The work, which the CSO has never performed before, is one of Haydn’s 14 mass settings. It was written in 1796 as the Austrians were mobilizing for an invasion by French troops as part of a four-year European war. “It also reflects a little of the time in which we are living now,” Honeck said, “because we are fortunate not be involved battling so much concretely, but the danger of a battle is always here.”
Although the mass was premiered elsewhere in Austria, it was later performed at the Piaristenkirche, a well-known 18th-century church in Vienna, where Honeck recalls visiting many times as a child.
“I love this piece very much,” he said. “It’s very unknown, but it provides a lot of beauty and hope, and it reflects our thinking about peace and war and about the human condition.”
Rounding out the program is the only work not by a Viennese composer, James MacMillan’s Larghetto for Orchestra, an instrumental arrangement of a setting of the Miserere, a text taken from Psalm 51; it was written for the London-based choral ensemble The Sixteen in 2009.

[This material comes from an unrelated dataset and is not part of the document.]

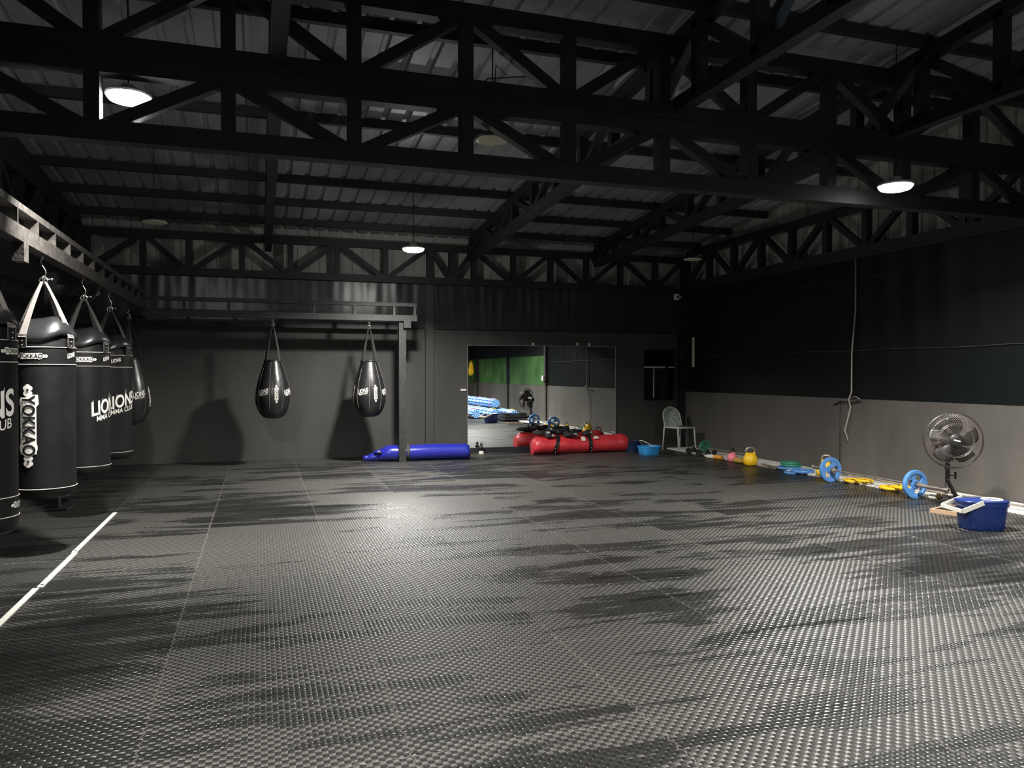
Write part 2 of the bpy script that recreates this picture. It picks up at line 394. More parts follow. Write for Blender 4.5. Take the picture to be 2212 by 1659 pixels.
def siding(name, p0, p1, z0, z1):
    bm = B(); p0, p1 = Vector((*p0, 0)), Vector((*p1, 0)); d = p1 - p0; L = d.length; d.normalize(); n_ = Vector((-d.y, d.x, 0)); s = 0; pr = []
    while s < L:
        pr += [(s, 0), (min(L, s + .14), 0), (min(L, s + .15), .02), (min(L, s + .18), .02)]; s += .19
    lo = [bm.verts.new(p0 + d * a + n_ * b_ + Vector((0, 0, z0))) for a, b_ in pr]; hi = [bm.verts.new(v.co + Vector((0, 0, z1 - z0))) for v in lo]
    for k in range(len(pr) - 1): bm.faces.new((lo[k], lo[k + 1], hi[k + 1], hi[k]))
    return tagd(obj(name, bm, M_side), kind='structure')
siding('wall_back_siding', (XL - .2, 14.12), (XR + .3, 14.12), 2.3, 4.06)
siding('wall_right_siding', (XR + .15, 14.1), (XR + .15, YF), 3.0, 6.2)
# column between the two halves of the back wall
bm = B(); box(bm, 2.89, 3.04, YB - .06, YB + .1, 0, 3.15); struct('trim_1', bm, M_wall)
bm = B(); box(bm, XR - .13, XR + .06, YB - .13, YB + .02, 0, 3.15); struct('trim_2', bm, M_steel)
bm = B(); box(bm, 2.50, 2.885, YB - .02, YB + .01, 0, 2.3); struct('trim_3', bm, M_wall)
# window in the back wall
wf = thing('window_1', None, None, (0, 0, 0), kind='structure'); wf['label'] = 'small dark window beside the mirror'
bm = B()
for a in ((WX0, WX0 + .02, WZ0, WZ1), (WX1 - .02, WX1, WZ0, WZ1), (WX0, WX1, WZ0, WZ0 + .02), (WX0, WX1, WZ1 - .02, WZ1)): box(bm, a[0], a[1], YB + .02, YB + .08, a[2], a[3])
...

Honeck asked the Scottish-born MacMillan to create this orchestral version, which he premiered with the Pittsburgh Symphony Orchestra in 2017; he has championed it ever since, including performances later this month with the Royal Concertgebouw Orchestra in Amsterdam.
A Pittsburgh Post-Gazette music critic wrote this about the work following its debut: “MacMillan added a range of volume and feeling that no choir in the world can replicate. The composer treated the orchestra as multiple choirs, with strings, winds and brass each contributing chorale-like sections, as well as blending to create new shades of sound.”